The family of Avram and Simha Pinkas

This photo was taken in Vidin in 1924. We can see the whole family of my paternal grandparents. My grandmother Simha Pinkas, nee Beniesh, who was called Sumha then, is in the first row. She was a housewife, a beautiful and dignified woman. Next to her is my grandfather Avram Pinkas, who was in the trade business together with his four sons. They all worked together - they had a family business trading with groceries. I am between my grandparents and I am one year old at that time. I was the first granddaughter of the family, everyone's favorite and I was named after my grandmother, only that I am not Simha, but Sophie. In the upper row are the four sons. The first from left to right is Jacques Pinkas, who is with his wife Roza. Next to him is Samuil or Sami Pinkas, who was still a bachelor at that time, next to him is my mother Lenka Pinkas, nee Beraha, next to her is my father Leon Pinkas, and then there is Sterina Pinkas, the wife of the third brother, Josef Pinkas. I remember my paternal grandmother as a nice-looking, sociable and kind woman. She had grayish hair and she wasn't very tall.
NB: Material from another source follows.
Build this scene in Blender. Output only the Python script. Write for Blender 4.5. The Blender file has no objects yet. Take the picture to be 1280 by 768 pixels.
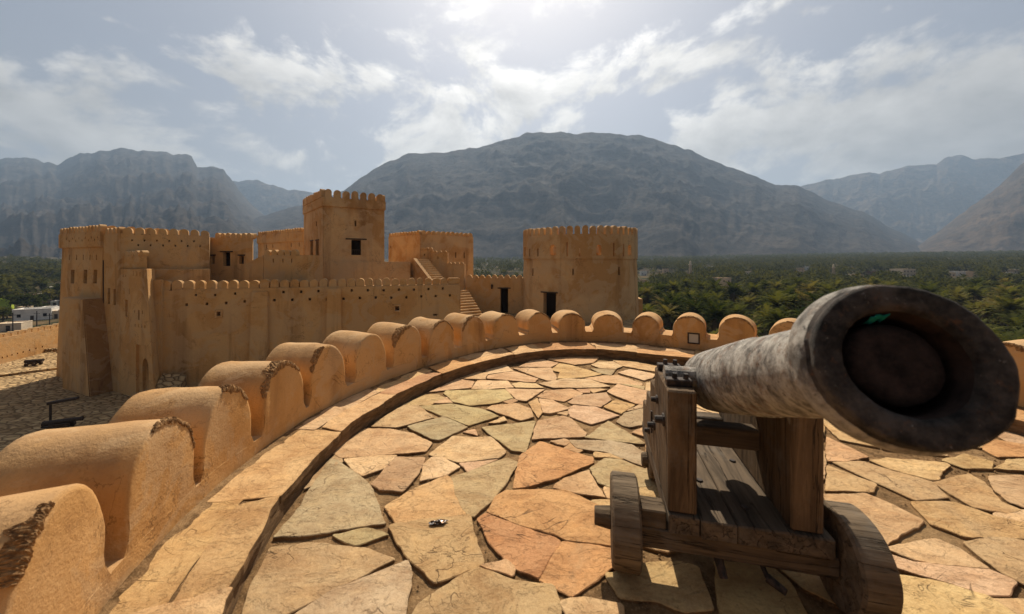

She dressed in darker plain clothes and she didn't wear a kerchief. While she was very friendly and loved everybody, my grandfather was a little bit stricter and more distanced. They talked to each other in Ladino. I don't remember with whom my grandmother kept in touch, but I remember that she got on very well with her daughters-in-law. She had four daughters-in-law and they were all very united. Even when my father's other brothers, Jacques, Sami and Josef, already married with children, had to leave the family house, the tradition remained that every Friday everyone would come to have a bath at our place: we had a big bathroom with a shower and a bath tub and we lit a geyser. On that day my mother prepared cheese crackers and sweets and when all the children had had a bath, we gathered and played in the yard, while the others drank coffee and ate sweets. My grandfather died in Vidin, when I was very little. I knew my grandmother better, because I lived with her in Vidin and when my parents came to Sofia. My grandfather was a merchant and his four sons became merchants too. My grandmother didn't work: she was a housewife and kept the house in a very good state. She knitted very nice bed covers on a crochet-hook as well as blankets from cotton and linen. She prepared bed and table covers for all her daughters-in-law.